**WORK REQUIRED**
Copy down all of the data underneath, exactly as shown.

**DATA EXCERPT**
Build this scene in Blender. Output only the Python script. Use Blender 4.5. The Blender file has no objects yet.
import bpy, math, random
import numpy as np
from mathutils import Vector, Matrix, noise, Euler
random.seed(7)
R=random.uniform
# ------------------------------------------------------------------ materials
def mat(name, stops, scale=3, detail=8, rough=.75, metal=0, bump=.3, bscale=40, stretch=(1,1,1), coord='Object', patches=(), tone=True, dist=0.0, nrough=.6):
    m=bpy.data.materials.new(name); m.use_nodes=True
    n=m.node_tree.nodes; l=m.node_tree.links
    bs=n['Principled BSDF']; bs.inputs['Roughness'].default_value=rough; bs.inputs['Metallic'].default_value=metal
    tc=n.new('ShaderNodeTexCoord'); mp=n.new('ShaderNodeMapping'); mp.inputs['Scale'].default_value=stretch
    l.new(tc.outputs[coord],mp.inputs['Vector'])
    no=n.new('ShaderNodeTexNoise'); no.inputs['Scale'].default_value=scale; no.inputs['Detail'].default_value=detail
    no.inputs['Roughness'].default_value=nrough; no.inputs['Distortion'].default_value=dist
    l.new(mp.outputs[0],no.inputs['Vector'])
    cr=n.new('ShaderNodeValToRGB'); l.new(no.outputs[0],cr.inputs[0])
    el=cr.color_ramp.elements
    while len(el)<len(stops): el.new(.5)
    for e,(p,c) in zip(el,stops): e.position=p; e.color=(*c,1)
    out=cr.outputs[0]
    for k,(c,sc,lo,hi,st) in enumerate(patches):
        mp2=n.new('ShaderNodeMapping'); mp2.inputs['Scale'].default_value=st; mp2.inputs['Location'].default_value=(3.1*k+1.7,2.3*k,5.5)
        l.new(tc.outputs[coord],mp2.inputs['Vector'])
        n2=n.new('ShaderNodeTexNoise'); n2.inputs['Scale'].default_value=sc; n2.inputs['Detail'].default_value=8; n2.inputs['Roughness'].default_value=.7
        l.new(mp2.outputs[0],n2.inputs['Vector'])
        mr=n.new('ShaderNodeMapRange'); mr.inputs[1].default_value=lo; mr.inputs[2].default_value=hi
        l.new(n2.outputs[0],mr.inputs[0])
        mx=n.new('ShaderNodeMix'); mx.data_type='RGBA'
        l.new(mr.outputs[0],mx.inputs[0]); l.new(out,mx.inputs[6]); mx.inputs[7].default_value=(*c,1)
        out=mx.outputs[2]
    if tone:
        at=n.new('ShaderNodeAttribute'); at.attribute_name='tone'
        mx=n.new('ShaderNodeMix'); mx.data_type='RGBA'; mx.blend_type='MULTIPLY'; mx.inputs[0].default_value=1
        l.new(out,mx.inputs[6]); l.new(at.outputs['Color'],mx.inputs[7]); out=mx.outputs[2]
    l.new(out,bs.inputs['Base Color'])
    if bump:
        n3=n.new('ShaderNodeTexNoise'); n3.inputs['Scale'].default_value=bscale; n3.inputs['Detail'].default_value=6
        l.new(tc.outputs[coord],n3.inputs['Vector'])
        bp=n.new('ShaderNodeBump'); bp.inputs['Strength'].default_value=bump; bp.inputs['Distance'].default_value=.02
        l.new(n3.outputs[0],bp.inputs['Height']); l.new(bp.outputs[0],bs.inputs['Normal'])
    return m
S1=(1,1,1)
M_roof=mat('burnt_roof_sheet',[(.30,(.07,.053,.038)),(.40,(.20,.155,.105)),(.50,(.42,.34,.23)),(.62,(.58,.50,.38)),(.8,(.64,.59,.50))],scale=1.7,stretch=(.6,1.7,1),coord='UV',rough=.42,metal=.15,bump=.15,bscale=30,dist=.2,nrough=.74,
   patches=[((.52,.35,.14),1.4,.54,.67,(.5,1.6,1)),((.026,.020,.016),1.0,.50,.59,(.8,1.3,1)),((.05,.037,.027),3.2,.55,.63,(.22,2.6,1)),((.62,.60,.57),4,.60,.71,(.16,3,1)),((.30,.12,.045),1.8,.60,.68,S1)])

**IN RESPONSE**
Build this scene in Blender. Output only the Python script. Use Blender 4.5. The Blender file has no objects yet.
import bpy, math, random
import numpy as np
from mathutils import Vector, Matrix, noise, Euler
random.seed(7)
R=random.uniform
# ------------------------------------------------------------------ materials
def mat(name, stops, scale=3, detail=8, rough=.75, metal=0, bump=.3, bscale=40, stretch=(1,1,1), coord='Object', patches=(), tone=True, dist=0.0, nrough=.6):
    m=bpy.data.materials.new(name); m.use_nodes=True
    n=m.node_tree.nodes; l=m.node_tree.links
    bs=n['Principled BSDF']; bs.inputs['Roughness'].default_value=rough; bs.inputs['Metallic'].default_value=metal
    tc=n.new('ShaderNodeTexCoord'); mp=n.new('ShaderNodeMapping'); mp.inputs['Scale'].default_value=stretch
    l.new(tc.outputs[coord],mp.inputs['Vector'])
    no=n.new('ShaderNodeTexNoise'); no.inputs['Scale'].default_value=scale; no.inputs['Detail'].default_value=detail
    no.inputs['Roughness'].default_value=nrough; no.inputs['Distortion'].default_value=dist
    l.new(mp.outputs[0],no.inputs['Vector'])
    cr=n.new('ShaderNodeValToRGB'); l.new(no.outputs[0],cr.inputs[0])
    el=cr.color_ramp.elements
    while len(el)<len(stops): el.new(.5)
    for e,(p,c) in zip(el,stops): e.position=p; e.color=(*c,1)
    out=cr.outputs[0]
    for k,(c,sc,lo,hi,st) in enumerate(patches):
        mp2=n.new('ShaderNodeMapping'); mp2.inputs['Scale'].default_value=st; mp2.inputs['Location'].default_value=(3.1*k+1.7,2.3*k,5.5)
        l.new(tc.outputs[coord],mp2.inputs['Vector'])
        n2=n.new('ShaderNodeTexNoise'); n2.inputs['Scale'].default_value=sc; n2.inputs['Detail'].default_value=8; n2.inputs['Roughness'].default_value=.7
        l.new(mp2.outputs[0],n2.inputs['Vector'])
        mr=n.new('ShaderNodeMapRange'); mr.inputs[1].default_value=lo; mr.inputs[2].default_value=hi
        l.new(n2.outputs[0],mr.inputs[0])
        mx=n.new('ShaderNodeMix'); mx.data_type='RGBA'
        l.new(mr.outputs[0],mx.inputs[0]); l.new(out,mx.inputs[6]); mx.inputs[7].default_value=(*c,1)
        out=mx.outputs[2]
    if tone:
        at=n.new('ShaderNodeAttribute'); at.attribute_name='tone'
        mx=n.new('ShaderNodeMix'); mx.data_type='RGBA'; mx.blend_type='MULTIPLY'; mx.inputs[0].default_value=1
        l.new(out,mx.inputs[6]); l.new(at.outputs['Color'],mx.inputs[7]); out=mx.outputs[2]
    l.new(out,bs.inputs['Base Color'])
    if bump:
        n3=n.new('ShaderNodeTexNoise'); n3.inputs['Scale'].default_value=bscale; n3.inputs['Detail'].default_value=6
        l.new(tc.outputs[coord],n3.inputs['Vector'])
        bp=n.new('ShaderNodeBump'); bp.inputs['Strength'].default_value=bump; bp.inputs['Distance'].default_value=.02
        l.new(n3.outputs[0],bp.inputs['Height']); l.new(bp.outputs[0],bs.inputs['Normal'])
    return m
S1=(1,1,1)
M_roof=mat('burnt_roof_sheet',[(.30,(.07,.053,.038)),(.40,(.20,.155,.105)),(.50,(.42,.34,.23)),(.62,(.58,.50,.38)),(.8,(.64,.59,.50))],scale=1.7,stretch=(.6,1.7,1),coord='UV',rough=.42,metal=.15,bump=.15,bscale=30,dist=.2,nrough=.74,
   patches=[((.52,.35,.14),1.4,.54,.67,(.5,1.6,1)),((.026,.020,.016),1.0,.50,.59,(.8,1.3,1)),((.05,.037,.027),3.2,.55,.63,(.22,2.6,1)),((.62,.60,.57),4,.60,.71,(.16,3,1)),((.30,.12,.045),1.8,.60,.68,S1)])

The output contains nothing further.